A Prime Minister may retire and the new Prime Minister will take over without an election.

The new Prime Minister will have different views on priorities and on senior colleagues.

For example, when James Callaghan took over from Harold Wilson in 1976 he removed Barbara Castle. Why? Even though she had been one of the key figures in the Government, they had never seen eye to eye on many issues.

A Reshuffle

Prime Ministers regularly change their Government while in office. This is to rejuvenate them, move less successful ministers out and bring new people on. There may also be an unexpected resignation that means a Minister has to be replaced.

What factors will the Prime Minister take into account in forming a Government

Key figures, factions and rivals

Key figures in the Parliamentary Party will need to be included.

Some of these will be close allies of the Prime Minister, as George Osborne and Michael Gove were with David Cameron.

Others may be major figures with support in the Party such as Theresa May and Iain Duncan-Smith in David Cameron’s Government and Robin Cook and Donald Dewar, who saw through Scottish devolution, were in the Labour Government of 1997.

The Prime Minister may actually want potential rivals for his position to be in the Government. Why? Because under Cabinet Collective Responsibility they cannot then criticise policies in public. 

This isn’t always easy though. For example, Tony Blair never sacked Gordon Brown despite the conflicts between them. When Michael Heseltine resigned from Margaret Thatcher’s Government he became a focus for opposition on the backbenches and eventually stood against her for the leadership.

The Prime Minister needs to balance the various factions in the party to make sure that they are represented in the Government. 

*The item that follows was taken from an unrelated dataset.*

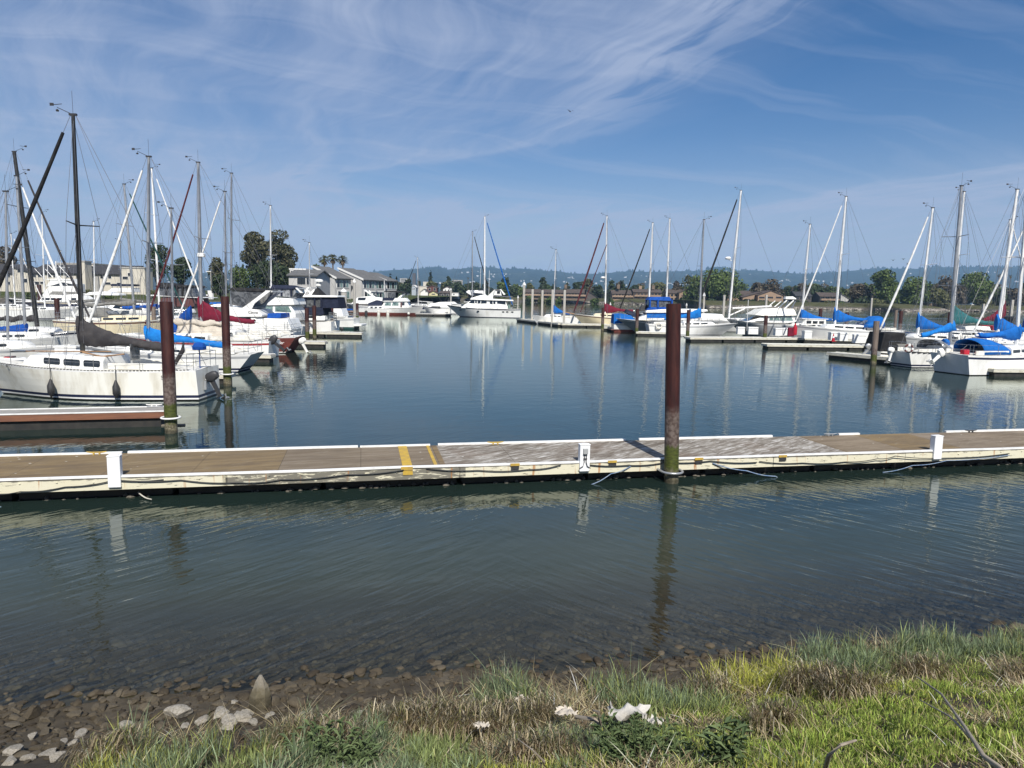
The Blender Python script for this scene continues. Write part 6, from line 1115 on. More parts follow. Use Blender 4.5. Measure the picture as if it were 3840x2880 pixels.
# ------------------------------------------------------------------ far land
def land(name, pts_front, depth, z0, z1, m, label, step=4, rough=.25):
    """bank rising from the waterline: pts_front = list of (x,y) along the water"""
    P = [Vector((x, y, 0)) for x, y in pts_front]; L = [0]
    for a, c in zip(P, P[1:]): L.append(L[-1] + (c - a).length)
    n = int(L[-1] / step) + 2; V = []
    prof = [(-4, -1.6), (0, -.25), (2.5, z0 * .55), (6, z0), (14, z0 * .5 + z1 * .5), (26, z1), (depth, z1 + 1)]
    for i in range(n):
        s = L[-1] * i / (n - 1); k = max(j for j in range(len(L) - 1) if L[j] <= s + 1e-6); f = (s - L[k]) / (L[k + 1] - L[k]); p = P[k].lerp(P[k + 1], min(1, f)); 
        for d, z in prof: V.append((p.x, p.y + d + fbm(p.x * .05, d, 1) * 1.5, z + (fbm(p.x * .2, p.y * .2 + d, 1) * rough if d > 0 else 0)))
    k = len(prof); I = np.arange(n * k).reshape(n, k); Fq = np.stack([I[:-1, :-1], I[1:, :-1], I[1:, 1:], I[:-1, 1:]], -1).reshape(-1, 4)
    return tag(npmesh(name, np.array(V), Fq, m, smooth=True), label, 'ground', kind='structure')
def bankmat(name, a, c):
    m, t = newmat(name); g = t.n('ShaderNodeNewGeometry').outputs['Position']; sp = t.n('ShaderNodeSeparateXYZ'); t.l(g, sp.inputs[0])
    gr = t.ramp(t.noise(g, .35, 7, .65), [(.35, a), (.65, c)]); st = t.ramp(t.noise(g, 1.2, 6, .7), [(.35, (.05, .045, .038)), (.55, (.11, .10, .085)), (.7, (.24, .22, .19))])
    f = t.math('MULTIPLY', t.math('SUBTRACT', t.math('ADD', sp.outputs[2], t.math('MULTIPLY', t.noise(g, .5, 4), .8)), 1.5), 1.6, True)
    finish(t, t.mix(f, st, gr), .95, 0, t.noise(g, 1.5, 6), .8, .3, .1)
bankmat('bank_grass', (.035, .05, .014), (.075, .085, .03)); bankmat('bank_dry', (.045, .05, .018), (.095, .09, .045))
land('left_bank', [(-330, 168), (-90, 160), (-72, 158), (-57, 165), (-46, 178), (-38, 197), (-34, 226), (-50, 345)], 900, 1.6, 2.6, 'bank_grass', 'grassy bank behind the left hand boats')
fs = [PZ(u, v) for u, v in ((1400, 1121.5), (1750, 1128), (2000, 1134), (2240, 1138), (2560, 1150), (2660, 1157), (2860, 1156), (3250, 1164), (3400, 1170), (3560, 1166), (3840, 1174), (4200, 1180))]
land('far_bank', [(-260, fs[0].y + 40)] + [(p.x, p.y) for p in fs], 1500, 1.9, 3.2, 'bank_dry', 'far shore with dry grass and rocks', 5, .5)
fsx = [p.x for p in fs]; fsy = [p.y for p in fs]
def shore_y(x): return float(np.interp(x, fsx, fsy))
# riprap: stones along the far waterline
Vs, Fs, o_ = [], [], 0
for i in range(3200):
    x = random.uniform(fsx[2], fsx[-1]); u = x; y = shore_y(x) + random.uniform(-.5, 4.5); s = random.uniform(.25, .8); V, F = T1[random.randrange(9)]; Vs.append(V * [s * 1.3, s, s] + [x, y, .15 + (y - shore_y(x)) * .22]); Fs.append(F + o_); o_ += len(V)
tag(npmesh('riprap', np.concatenate(Vs), np.concatenate(Fs), 'riprap'), 'pale stone riprap along the far waterline', 'rocks', kind='stuff')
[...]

For Labour this has meant including both right and left wings of the party, although under Blair, with Gordon Brown very powerful, this instead meant including Blairites and Brownites with personal loyalty being more important than policy differences. 

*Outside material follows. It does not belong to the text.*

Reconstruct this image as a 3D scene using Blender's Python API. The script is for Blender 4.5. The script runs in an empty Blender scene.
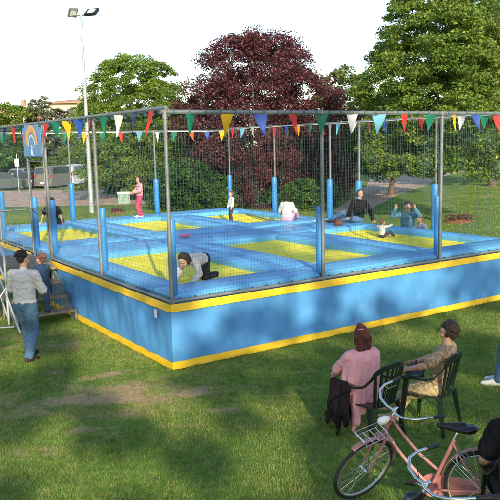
import bpy, math, random
import numpy as np
from mathutils import Vector, Matrix
PI = math.pi
rng = np.random.default_rng(7)
random.seed(7)
scene = bpy.context.scene
COL = scene.collection
R = math.radians

# ------------------------------------------------------------------ camera model
F, PIT, ROL, H0 = 718.9473, 0.1469, -0.024, 3.3203
cr, sr, cp, sp = math.cos(ROL), math.sin(ROL), math.cos(PIT), math.sin(PIT)
YAW, TX, TY = 0.5819, -1.1711, 10.429
cy_, sy_ = math.cos(YAW), math.sin(YAW)
def ray(px, py):
    a = (px-250)/F; b = -(py-250)/F
    x = a*cr-b*sr; up = a*sr+b*cr
    return x, cp+up*sp, -sp+up*cp
def gp(px, py, z=0.0):
    """point of the place seen at a pixel, at height z"""
    x, y, zz = ray(px, py); t = (z-H0)/zz
    return Vector((x*t, y*t, z))
def at(px, py, Y):
    x, y, zz = ray(px, py); t = Y/y
    return Vector((x*t, Y, H0+zz*t))
def W(u, v, z=0.0):
    return Vector((TX+cy_*u-sy_*v, TY+sy_*u+cy_*v, z))

# ------------------------------------------------------------------ materials
def mat(name, col, rough=0.6, metal=0.0, var=0.0, vscale=4.0, bump=0.0, bscale=30.0, col2=None, trans=0.0, spec=0.5, detail=4.0, coat=0.0):
    m = bpy.data.materials.new(name); m.use_nodes = True
    nt = m.node_tree; N = nt.nodes; L = nt.links
    b = N['Principled BSDF']
    b.inputs['Roughness'].default_value = rough
    b.inputs['Metallic'].default_value = metal
    b.inputs['Specular IOR Level'].default_value = spec
    if coat: b.inputs['Coat Weight'].default_value = coat
    c = tuple(col)+(1,)
    if var or col2:
        tc = N.new('ShaderNodeTexCoord'); no = N.new('ShaderNodeTexNoise')
        no.inputs['Scale'].default_value = vscale; no.inputs['Detail'].default_value = detail
        no.inputs['Roughness'].default_value = 0.6
        L.new(tc.outputs['Object'], no.inputs['Vector'])
        rp = N.new('ShaderNodeValToRGB')
        a = tuple(col2)+(1,) if col2 else tuple(max(0, x*(1-var)) for x in col)+(1,)
        d = c if col2 else tuple(min(1, x*(1+var)) for x in col)+(1,)
        rp.color_ramp.elements[0].position = 0.32; rp.color_ramp.elements[1].position = 0.68
        rp.color_ramp.elements[0].color = a; rp.color_ramp.elements[1].color = d
        L.new(no.outputs['Fac'], rp.inputs['Fac']); L.new(rp.outputs['Color'], b.inputs['Base Color'])
    else:
        b.inputs['Base Color'].default_value = c
    if bump:
        tc = N.new('ShaderNodeTexCoord'); no = N.new('ShaderNodeTexNoise')
        no.inputs['Scale'].default_value = bscale; no.inputs['Detail'].default_value = 4
        L.new(tc.outputs['Object'], no.inputs['Vector'])
        bm = N.new('ShaderNodeBump'); bm.inputs['Strength'].default_value = bump; bm.inputs['Distance'].default_value = 0.02
        L.new(no.outputs['Fac'], bm.inputs['Height']); L.new(bm.outputs['Normal'], b.inputs['Normal'])
    if trans:
        out = N['Material Output']; tl = N.new('ShaderNodeBsdfTranslucent'); mx = N.new('ShaderNodeMixShader')
        mx.inputs['Fac'].default_value = trans
        src = b.inputs['Base Color'].links
        if src: L.new(src[0].from_socket, tl.inputs['Color'])
        else: tl.inputs['Color'].default_value = c
        L.new(b.outputs['BSDF'], mx.inputs[1]); L.new(tl.outputs['BSDF'], mx.inputs[2]); L.new(mx.outputs['Shader'], out.inputs['Surface'])
    return m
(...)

Margaret Thatcher had to include those who were not keen on her right-wing economic policies when she took office and only when she felt much more secure was she able to dispense with them. 

Cameron included some more Eurosceptic ministers to satisfy the right of the party in the run up to the EU Referendum. Theresa May had to balance Brexiteers and Remainers following the 2016 EU Referendum.


The Prime Minister also needs to ensure that MPs from different parts of the country are represented.

Now, that there are more women and MPs from minority groups, there is some gender and ethnic balance in the government. The aim is to appear more representative of the country.

Are they good at their job and loyal?

Over time a government reshuffle becomes necessary to remove ministers who do not seem to have been competent or who may have shown some disloyalty to the Prime Minister. 

Blair removed Robin Cook from the Foreign Office in 2001 because he was unlikely to support his policy on Iraq but still kept him in the Government so that he was not a critic on the backbenches . 

A reshuffle makes it possible to promote new people who are talented, including those recently elected to Parliament or to reward loyalty. 

The Chief Whip will play an important role in this as the whips, unlike the Prime Minister, are in Parliament all the time talking to MPs and observing how well they perform in debate.

Even though a reshuffle allows the PM to exert power, holders of the office such as, Blair and Cameron, actually dislike the process of sacking Ministers and have kept their reshuffles to a minimum. Theresa May had more reshuffles due to Brexit resignations rather than choice.

Pre-election team

Prime Ministers often need to give the government a new look, especially as an election nears.

Cameron’s pre- 2010 election reshuffle removed Ken Clarke who had been in Conservative Governments for some thirty years. He promoted new faces, including more women, who would be appearing on television to promote Government policies in the run-up to the election.